La Cour de cassation rejette le pourvoi et rappelle dans un arrêt très pédagogique, que :
- L’action en garantie des vices cachés doit être intentée dans un délai de deux ans à compter de la découverte du vice.
- Avant l’entrée en vigueur de la loi du 17 juin 2008, l’action en garantie des vices cachés devait être exercée dans les deux ans de la découverte du vice, mais également dans le délai de prescription extinctive de droit commun, dont le point de départ n’était pas légalement fixé et qu’elle a fixé au jour de la vente.
- Dans les contrats de vente conclus entre commerçants ou entre commerçants et non-commerçants, cette prescription était celle résultant de l’article L. 110-4, I, du Code de commerce, qui prévoyait une prescription de dix ans. Dans les contrats de vente civile, cette prescription était celle prévue à l’article 2262 du Code civil, dans sa rédaction antérieure à celle issue de la loi du 17 juin 2008 précitée, d’une durée de trente ans.
- Cependant, la loi du 17 juin 2008, qui a réduit à cinq ans le délai de prescription extinctive de droit commun des actions personnelles ou mobilières désormais prévu à l’article 2224 du Code civil, a fixé le point de départ de ce délai au jour où le titulaire du droit a connu ou aurait dû connaître les faits lui permettant de l’exercer.
- Elle a de même réduit à cinq ans le délai de prescription de l’article L. 110-4, I, du Code de commerce afin de l’harmoniser avec celui de l’article 2224 du Code civil, mais sans en préciser le point de départ.
- Elle a également introduit à l’article 2232, alinéa premier du Code civil, une disposition nouvelle selon laquelle le report du point de départ, la suspension ou l’interruption de la prescription ne peut avoir pour effet de porter le délai de la prescription extinctive au-delà de vingt ans à compter du jour de la naissance du droit.
- Ce délai constitue le délai-butoir de droit commun des actions civiles et commerciales au-delà duquel elles ne peuvent plus être exercées.

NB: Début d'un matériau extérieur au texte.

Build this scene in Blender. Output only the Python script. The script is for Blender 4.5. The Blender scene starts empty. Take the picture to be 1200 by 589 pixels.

- Par ailleurs, il a été jugé que le point de départ du délai de prescription de l’article L. 110-4, I, du code de commerce ne peut que résulter du droit commun de l’article 2224 du Code civil (Com., 26 février 2020, pourvoi n° 18-25.036 ; 3e Civ., 19 mars 2020, pourvoi n° 19-13.459 ; 1re Civ., 5 janvier 2022, pourvoi n° 20-16.031 ; 2e Civ., 10 mars 2022, pourvoi n° 20-16.237; Com., 25 janvier 2023, n° 20-12.811, publié)
- Il s’ensuit que le point de départ glissant de la prescription extinctive des articles 2224 du Code civil et L. 110-4, I, du Code de commerce se confond désormais avec le point de départ du délai pour agir prévu à l’article 1648, alinéa premier, du Code civil, à savoir la découverte du vice.
- Dès lors, les délais de prescription extinctive des articles 2224 du Code civil et L. 110-4, I, du Code de commerce ne peuvent plus être analysés en des délais butoirs spéciaux de nature à encadrer l’action en garantie des vices cachés.
- Il en résulte que l’encadrement dans le temps de l’action en garantie des vices cachés ne peut plus désormais être assuré que par l’article 2232 du Code civil, de sorte que cette action doit être formée dans le délai de deux ans à compter de la découverte du vice sans pouvoir dépasser le délai-butoir de vingt ans à compter du jour de la naissance du droit, lequel est, en matière de garantie des vices cachés, le jour de la vente conclue par la partie recherchée en garantie.
La Cour de cassation a donc constaté que le véhicule avait été vendu par le fabricant et mis en circulation le 30 mars 2007, ce dont il résulte que l’action directe intentée le 6 mai 2016 par l’acquéreur à l’encontre du fabricant, moins de vingt ans après, est recevable.
En résumé:
- L’encadrement dans le temps de l’action en garantie des vices cachés ne peut plus désormais être assuré que par l’article 2232 du Code civil.
- Cette action doit être formée dans le délai de deux ans à compter de la découverte du vice sans pouvoir dépasser le délai-butoir de vingt ans à compter du jour de la naissance du droit, lequel est, en matière de garantie des vices cachés, le jour de la vente conclue par la partie recherchée en garantie.
- Il en résulte que les constructeurs automobiles, notamment, restent exposés à toute action à l’encontre pendant les 20 ans suivant la 1ère mise en circulation du véhicule, et non pendant les seules 5 années suivant.